**Data provided:**
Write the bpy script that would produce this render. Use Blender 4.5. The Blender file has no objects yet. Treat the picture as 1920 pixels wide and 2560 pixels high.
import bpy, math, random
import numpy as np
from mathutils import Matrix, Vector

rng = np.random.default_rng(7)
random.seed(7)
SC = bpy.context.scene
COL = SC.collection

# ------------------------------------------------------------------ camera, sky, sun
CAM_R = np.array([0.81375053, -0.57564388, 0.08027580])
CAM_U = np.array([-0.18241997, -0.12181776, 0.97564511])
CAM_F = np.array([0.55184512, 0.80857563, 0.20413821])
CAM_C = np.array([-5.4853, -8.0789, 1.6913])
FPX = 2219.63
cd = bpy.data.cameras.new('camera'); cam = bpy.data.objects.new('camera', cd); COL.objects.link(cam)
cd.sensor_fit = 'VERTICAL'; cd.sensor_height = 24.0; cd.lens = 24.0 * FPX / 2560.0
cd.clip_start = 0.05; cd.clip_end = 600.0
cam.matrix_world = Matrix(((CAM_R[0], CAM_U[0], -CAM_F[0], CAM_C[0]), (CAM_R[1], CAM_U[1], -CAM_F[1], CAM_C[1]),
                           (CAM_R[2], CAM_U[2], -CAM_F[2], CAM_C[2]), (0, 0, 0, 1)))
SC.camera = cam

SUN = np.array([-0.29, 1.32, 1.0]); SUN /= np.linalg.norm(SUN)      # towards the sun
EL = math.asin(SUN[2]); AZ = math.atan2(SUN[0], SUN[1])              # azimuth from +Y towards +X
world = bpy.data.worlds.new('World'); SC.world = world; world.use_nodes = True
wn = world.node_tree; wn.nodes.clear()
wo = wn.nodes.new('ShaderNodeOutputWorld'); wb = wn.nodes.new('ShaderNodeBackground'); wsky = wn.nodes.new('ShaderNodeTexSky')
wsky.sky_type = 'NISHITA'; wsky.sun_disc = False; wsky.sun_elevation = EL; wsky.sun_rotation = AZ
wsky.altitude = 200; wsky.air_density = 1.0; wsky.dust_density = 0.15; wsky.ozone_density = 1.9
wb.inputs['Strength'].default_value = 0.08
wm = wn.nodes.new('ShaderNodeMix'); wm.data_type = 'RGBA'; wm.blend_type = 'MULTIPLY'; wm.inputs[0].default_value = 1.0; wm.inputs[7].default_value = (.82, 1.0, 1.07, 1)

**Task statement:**
Without changing anything, quote the lines from the top of the data to the line that contains "COL = SC.collection", including that line.

**Finished exercise:**
Write the bpy script that would produce this render. Use Blender 4.5. The Blender file has no objects yet. Treat the picture as 1920 pixels wide and 2560 pixels high.
import bpy, math, random
import numpy as np
from mathutils import Matrix, Vector

rng = np.random.default_rng(7)
random.seed(7)
SC = bpy.context.scene
COL = SC.collection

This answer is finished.